Plus au nord, AP lorgne encore le parc du W, à cheval sur le Bénin, le Niger et le Burkina Faso : une zone de circulation de bergers peuls, de contrebandiers, de combattants djihadistes, tous armés. L’ONG discute actuellement avec l’Agence française de développement (AFD) pour bénéficier d’un soutien financier, par l’intermédiaire d’une fondation. Pour cette institution, sous tutelle des ministères des affaires étrangères et de l’économie, c’est l’occasion de mettre en œuvre « une stratégie de reconquête qui devrait s’appuyer sur une gestion déléguée », selon une note interne. AP est aussi incitée par l’AFD à s’impliquer dans une « distribution rapide de revenus cash [qui] constitue une alternative crédible au recrutement des jeunes désœuvrés par les groupes armés » dans cette zone transfrontalière. Ainsi, la conservation mène à tout.

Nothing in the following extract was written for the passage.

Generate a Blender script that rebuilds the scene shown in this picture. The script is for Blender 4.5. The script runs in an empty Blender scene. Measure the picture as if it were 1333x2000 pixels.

« AP a l’habitude des contextes difficiles et de combattre efficacement des groupes armés en Afrique centrale. Alors pourquoi pas des djihadistes ? Leur savoir-faire militaire est reconnu au Bénin et même par des organismes européens, rétorque un responsable des programmes « transition écologique » à l’AFD. Cela reste à voir et à être testé de manière concrète. Il n’y a pas de solution idéale et il y a peu d’opérateurs capables de faire le boulot. Nous, on pense qu’occuper le terrain avec des organismes de préservation vaut mieux que laisser le champ libre à des groupes armés. » Des confins de l’Afrique centrale au Sahel, la conservation a franchi une nouvelle étape. Elle n’exclut plus le recours à l’affrontement contre des ennemis que combattent déjà des armées locales et internationales. Avec le soutien d’Etats, de bailleurs de fonds, de naturalistes, African Parks poursuit sa conquête.